Au sein des études littéraires, au cours de la deuxième moitié du xxe
siècle, les recherches sur les réécritures des mythes ont été soumises à
de profondes transformations. Pour donner une idée synthétique de
l’évolution des débats, une première période a été caractérisée par la
prépondérance d’approches ethno-anthropologiques et philosophiques
(Bachelard, Durand), fondées sur la conception du mythe comme matrice
sémantique invariante. En réaction à ces approches fondatrices, pour
lesquelles le texte littéraire faisait parfois simplement office de
modèle donnant lieu à l’application de méthodes à vocation
universalisante, la recherche s’est tournée vers des outils
méthodologiques plus spécifiquement littéraires et a tendu à étudier les
œuvres pour elles-mêmes. Ce tournant de l’histoire de l’étude des
réécritures mythiques, qui correspond à l’émergence de la mythocritique,
s’est notamment traduit par l’adoption d’une nouvelle terminologie («
mythe littéraire », « thème », « motif ») et de nouvelles notions («
irradiation », « flexibilité », « émergence »). À partir des années
1980, la recherche d’une forme prototypique, voire d’une « essence » des
mythes littéraires a été délaissée au profit des nouvelles perspectives
de la critique thématique (Brémond) et de celles qui, reposant sur une
interaction entre philologie, ethno-anthropologie et sémiotique
(Detienne, Calame, Bollack), réaffirmaient en même temps la spécificité
historique de chaque formulation littéraire d’un mythe.
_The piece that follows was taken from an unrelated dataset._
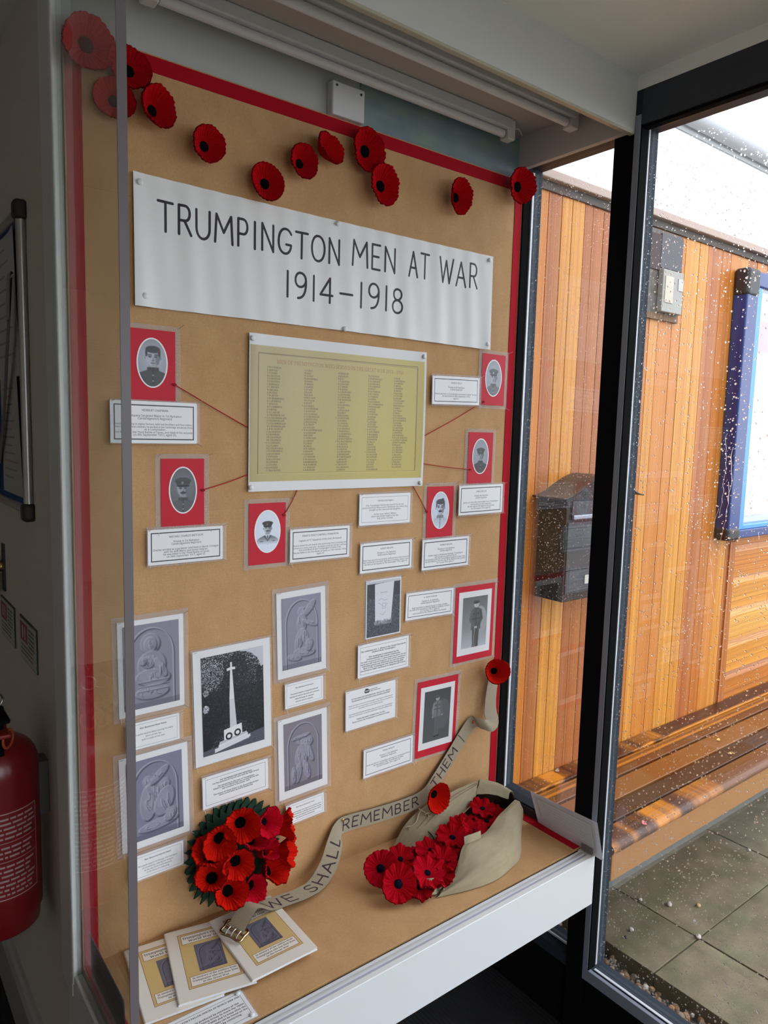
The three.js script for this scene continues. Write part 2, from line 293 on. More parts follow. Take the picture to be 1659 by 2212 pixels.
// ---------------------------------------------------------------- outdoors
structMesh('ground', bx(1.06, 14, -0.62, -0.515, -12, 14), M([0.1, 0.085, 0.065], 0.9));
structMesh('ground', bx(-12, 1.06, -0.72, -0.6, 2.9, 14), M([0.3, 0.29, 0.27], 0.9));
{
  // gravel margin between window and paving
  const n = 2600, g = new THREE.IcosahedronGeometry(1, 1), m = new THREE.InstancedMesh(g, M('#ffffff', 0.55), n), q = new THREE.Matrix4(), c = new THREE.Color();
  const p = g.attributes.position; for (let i = 0; i < p.count; i++) { const k = 1 + 0.25 * noise.noise(p.getX(i) * 1.7, p.getY(i) * 1.7, p.getZ(i) * 1.7); p.setXYZ(i, p.getX(i) * k, p.getY(i) * k, p.getZ(i) * k); } g.computeVertexNormals();
  for (let i = 0; i < n; i++) {
    const r = rr(0.004, 0.011); q.compose(V(rr(1.066, 1.327), -0.512 + rr(0, 0.02), rr(-0.04, 1.1)), new THREE.Quaternion().setFromEuler(new THREE.Euler(rr(0, 6), rr(0, 6), rr(0, 6))), V(r, r * 0.7, r * rr(0.7, 1))); m.setMatrixAt(i, q);
    const t = rnd(), k = rr(0.5, 1); m.setColorAt(i, t < 0.15 ? c.setRGB(0.75 * k, 0.7 * k, 0.62 * k) : t < 0.6 ? c.setRGB(0.4 * k, 0.22 * k, 0.09 * k) : c.setRGB(0.26 * k, 0.19 * k, 0.12 * k));
  }
  m.name = numbered('gravel'); m.userData = { kind: 'stuff', label: 'wet brown gravel strip under the window sill beside paving', category: 'gravel' }; scene.add(m);
}
{
  const w = struct('pavement'), mats = [0, 1, 2].map((i) => M([[1.18, 1.06, 0.87], [1.28, 1.15, 0.95], [1.1, 0.98, 0.8]][i], 0.6, { map: slabMap, bumpMap: rep(grainNoise, 3), bumpScale: 0.002 })), dark = M([0.06, 0.062, 0.03], 0.8);
  for (let i = 0; i < 9; i++) for (let j = -2; j < 8; j++) {
    const x0 = i === 0 ? 1.33 : 1.553 + (i - 1) * 0.56, x1 = 1.553 + i * 0.56, z1 = 0.275 + j * 0.56, z0 = z1 - 0.56, ty = rr(-0.0015, 0.0015);
    part('paving_slab', uvBox(bx(x0 + 0.0018, x1 - 0.0018, -0.52 + ty, FLOOR + ty, z0 + 0.0018, z1 - 0.0018, 0.002), 1.7, rr(0, 1), rr(0, 1)), mats[(i * 5 + j * 7 + 20) % 3], w);
  }
  part('bedding', bx(1.34, 6.2, -0.53, -0.465, -1.4, 4.1), dark, w);
}
// timber wall: vertical boards, then a panel of horizontal boards
const ZW = -0.05;
{
  const w = struct('wall_exterior');
  part('backing', bx(1.06, 6.4, -0.53, 1.56, -0.2, ZW - 0.016), M([0.03, 0.02, 0.012], 0.9), w);
  const edges = [1.07, 1.12, 1.151, 1.203, 1.244, 1.295, 1.331, 1.378, 1.43, 1.476, 1.53, 1.575, 1.62, 1.665, 1.738, 1.788, 1.866, 1.917, 2.004, 2.058, 2.126, 2.178, 2.235];
  const tone = [5, 0, 1, 2, 2, 4, 1, 4, 1, 3, 0, 3, 2, 0, 0, 2, 2, 1, 3, 0, 2, 1];
  const board = (x0, x1, y0, y1, t) => {
    const g = new RoundedBoxGeometry(x1 - x0 - 0.0014, y1 - y0, 0.016, 1, 0.0016), ou = rr(0, 1), ov = rr(0, 1); uvm(g, 'x', 'y', 1); const uv = g.attributes.uv;
    for (let i = 0; i < uv.count; i++) uv.setXY(i, 0.5 + uv.getX(i) * 9 + ou * 0, uv.getY(i) * 0.6 + ov);
    return part('plank', g.translate((x0 + x1) / 2, (y0 + y1) / 2, ZW - 0.008 + rr(-0.0008, 0.0008)), woodMat[t], w);
  };
  edges.slice(0, -1).forEach((e, i) => board(e, edges[i + 1], -0.3, 1.535, tone[i]));
  for (let x = 2.235; x < 6.3; x += 0.072) board(x, x + 0.072, 0.61, 1.535, Math.floor(rr(0, 6)));
  // horizontal boards below the notice board, each with a sloped lower edge catching the light
  const prof = new THREE.Shape([[0, 0], [-0.013, 0.001], [-0.013, 0.09], [-0.002, 0.1165], [0, 0.1165]].map((p) => new THREE.Vector2(...p)));
  [[0.545, 0], [0.428, 0], [0.311, 2], [0.193, 5], [0.075, 2], [-0.043, 3]].forEach(([y, t]) => {
    const g = new THREE.ExtrudeGeometry(prof, { depth: 4.06, bevelEnabled: false }).rotateY(Math.PI / 2);
    uvm(g, 'y', 'x', 1); const uv = g.attributes.uv; for (let i = 0; i < uv.count; i++) uv.setXY(i, uv.getX(i) * 5, uv.getY(i) * 0.6 + y * 3);
    part('plank', g.translate(2.24, y, ZW - 0.014), woodMat[t], w);
  });
  part('plank', bx(2.2, 2.24, -0.05, 0.56, ZW - 0.01, ZW + 0.004, 0.002), woodMat[1], w);
  const cap = struct('trim_1');
  part('capping', bx(1.06, 6.4, 1.54, 1.562, -0.2, ZW + 0.022, 0.003), M([0.4, 0.3, 0.25], 0.6), cap); part('shadow_batten', bx(1.06, 6.4, 1.518, 1.54, -0.2, ZW + 0.006, 0.002), M([0.1, 0.085, 0.075], 0.8), cap);
  structMesh('wall_parapet', bx(1.0, 6.4, 1.562, 1.83, -0.25, -0.06), mRender);
  const gut = struct('trim_2');
  part('gutter', new THREE.CylinderGeometry(0.028, 0.028, 5.6, 20, 1, false, 0, Math.PI).rotateZ(Math.PI / 2).rotateX(Math.PI / 2).translate(3.8, 1.855, -0.045), mGutter, gut); part('eaves_board', bx(1.0, 6.6, 1.815, 1.865, -0.25, -0.055), mGutter, gut);
}
{
  // slatted bench along the timber wall
  const b = thing('bench', 'long wet varnished slatted timber bench fixed along the timber wall outside', 'bench', [0, 0, 0]);
  const zs = [-0.048, 0.016, 0.084, 0.16, 0.221], x0 = 1.1, x1 = 5.5, top = -0.0258;
  for (let i = 0; i < 4; i++) { const g = bx(x0, x1, top - 0.024, top, zs[i] + (i ? 0.0045 : 0), zs[i + 1] - 0.0045, 0.003); uvm(g, 'x', 'z', 0.55, i * 0.37, 0); const uv = g.attributes.uv; for (let k = 0; k < uv.count; k++) uv.setXY(k, uv.getX(k), (uv.getY(k) / 0.55) * 12 + i * 0.3); part('slat', g, benchMat[i % 3], b); }
  const nose = new THREE.Shape(); nose.moveTo(0, 0); nose.lineTo(-0.042, 0); nose.quadraticCurveTo(-0.06, -0.001, -0.062, -0.014); nose.lineTo(-0.058, -0.024); nose.lineTo(0, -0.024); nose.closePath();
  const ng = new THREE.ExtrudeGeometry(nose, { depth: x1 - x0, bevelEnabled: false, curveSegments: 6 }).rotateY(Math.PI / 2).translate(x0, top, 0.2245);
  { uvm(ng, 'x', 'z', 0.55, 0.11, 0); const uv = ng.attributes.uv; for (let k = 0; k < uv.count; k++) uv.setXY(k, uv.getX(k), uv.getY(k) * 15); }
  const slat = part('slat', ng, benchMat[1], b); slat.userData.label = 'rounded front slat';
  const fg = bx(x0, x1, -0.117, top - 0.022, 0.262, 0.281, 0.003); uvm(fg, 'x', 'y', 0.55, 0.6, 0); { const uv = fg.attributes.uv; for (let k = 0; k < uv.count; k++) uv.setXY(k, uv.getX(k), uv.getY(k) * 12); }
  part('front_board', fg, M('#ffffff', 0.5, { map: benchMap[3], specularIntensity: 0.4 }), b);
  part('steel_angle', bx(x0, x1, -0.136, -0.117, 0.1, 0.276), M([0.09, 0.09, 0.08], 0.6), b);
  for (const x of [1.3, 2.4, 3.5, 4.6]) part('bracket', bx(x, x + 0.04, -0.136, top - 0.024, -0.048, 0.262), mFrame, b);
}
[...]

Dans le sillon
des études de Calame, de nouvelles pistes de recherche, axées sur la
poétique comparée des mythes et, plus largement, sur des perspectives
interdisciplinaires, ont vu le jour au cours de cette dernière décennie.
Ainsi Ute Heidmann a-t-elle élaboré ses recherches sur le sujet en
fonction d’une poétique comparative des mythes fondée sur une approche
différentielle qui vise à faire droit à la singularité énonciative de
chaque réécriture.
Depuis quelques années, auprès du Dipartimento di Studi Umanistici de
l’Université de Turin, un groupe de recherche travaille sur le
potentiel herméneutique de l’expérience littéraire, dans une perspective
interdisciplinaire visant à dépasser aussi bien les limites d’un
système logocentrique relevant de la tradition cartésienne et
rationaliste (Derrida), que les contraintes du déconstructionnisme
(Putnam), donc d’une pensée axée sur l’assemblage et l’accumulation au
détriment de la possibilité d’articuler un discours non-fragmentaire. Au
sein de l’ouvrage Beyond Deconstruction from Hermeneutics to Reconstruction (De
Gruyter, 2012, A. Martinengo dir.), qui rassemble les résultats d’une
première phase de recherche sur ces problématiques, la mobilisation des
modèles mythiques dans la littérature est apparue comme un exemple
emblématique de ce dépassement.
S’inscrivant dans le prolongement de ces recherches, le numéro spécial d’Interférences littéraires/Literaire interferenties se
propose de systématiser et d’approfondir les apports théoriques et
méthodologiques des travaux les plus récents à propos des réécritures
littéraires des mythes. Ce projet a pour ambition de contribuer à la
constitution d’une nouvelle épistémologie au sein des études
littéraires. Il s’agira de réunir un ensemble d’articles dont la
vocation sera prioritairement théorique et méthodologique et qui se
fonderont, autant que possible, sur l’étude de cas particuliers. Ces
contributions se donneront pour objectif de formuler de nouvelles voies
pour envisager les enjeux des réécritures des mythes dans le domaine de
la littérature. Ainsi peut-on se demander en quoi consiste la
particularité des réécritures mythiques au regard des autres formes
littéraires. Quels sont les traits typiques du mythe réécrit au regard
de l’identité du discours littéraire ? Comment ces spécificités se
trouvent-t-elle mobilisée dans les œuvres littéraires ? Selon quelles
finalités ? Que nous dit le traitement littéraire des mythes de ce que
la littérature tend à être en tant que discours, mais aussi, plus
largement, en tant que pratique sociale et anthropologique
historiquement déterminée ? Ou encore comment est-il possible d’aborder
le discours mythique face au discours littéraire sans pourtant négliger
les modalités d’énonciation de l’œuvre ? Devant ces questions, il
importe de s’interroger sur les outils qu’il convient de mettre en œuvre
pour rendre compte des enjeux soulevés par les réécritures des mythes
dans la littérature.
Veuillez envoyer vos propositions avant le 15 septembre 2014 à Franca Bruera (franca.bruera@unito.it), Giulia Boggio Marzet (giuliaboggiomarzet@gmail.com) et David Martens (david.martens@arts.kuleuven.be).
Cette proposition comprendra un résumé de plus ou moins 300 mots, ainsi
qu’une courte biographie précisant votre appartenance institutionnelle
et vos domaines de recherche. La sélection des textes sera opérée pour
le 15 octobre 2014. Les articles, d’une longueur de 30.000 à 50.000
signes (espaces et notes compris), seront soumis dans leur version
définitive par voie électronique pour le 25 février 2015.